Growth and Application of MAPbI3 Single-Crystal Films through LIPSS on an ITO Surface.

Metal halide perovskite has attracted great interest as a promising optoelectronic device material due to its inherent excellent photoelectric properties. Currently, perovskites have made significant strides in enhancing their efficiency, yet their industrial advancement and multiscenario applications remain hampered by manufacturing technology. In this work, high-quality MAPbI3 single-crystal films were prepared through low spatial frequency laser-induced periodic surface structures (LIPSS) with a depth of 139 nm on the surface of ITO processed by femtosecond laser. Femtosecond laser processing revealed that the period of LIPSS decreases with the increase of laser fluence and increases with the increase of scanning speed. Meanwhile, the depth of LIPSS grows with increasing laser fluence and first ascends and then descends as scanning speed goes up.
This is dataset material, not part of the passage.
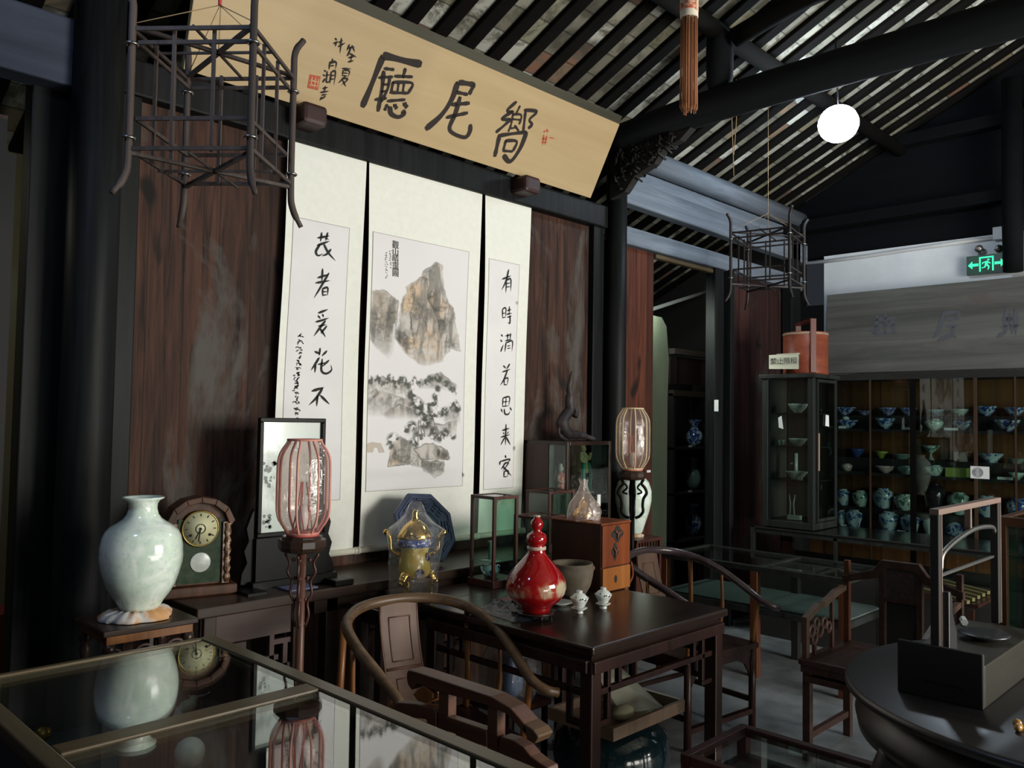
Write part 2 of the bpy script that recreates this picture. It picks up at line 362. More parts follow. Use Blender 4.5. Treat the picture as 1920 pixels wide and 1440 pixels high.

Ultrafast pump probe experiments revealed that the coulomb explosion dominated the interaction mechanism between the femtosecond laser and material at low laser fluence, while the phase explosion became the main mechanism at high laser fluence. The LIPSS with a depth of 139 nm was selected as the substrate to prepare MAPbI3 single-crystal films based on the spatially confined growth method as it greatly facilitates the light absorption rate of MAPbI3 single-crystal films by FDTD simulation. SEM, EDS, and XRD analyses proved that the MAPbI3 single-crystal films have excellent surface quality morphology and uniform element distribution. The average lifetime of an MAPbI3 single crystal obtained by time-resolved photoluminescence spectroscopy is about 24.05 ns, which indicates the low defect density and a long carrier lifetime in MAPbI3 single-crystal films. Transient absorption spectroscopy revealed that Auger recombination is the primary carrier recombination mode at high excitation fluence, which proposed a strong carrier band filling effect and energy structure with two conduction bands in MAPbI3 single-crystal films. The accumulated carriers promoted the excited-state absorption and slowed down the recombination, which is meaningful for the further application of MAPbI3 single-crystal films in optoelectronic devices.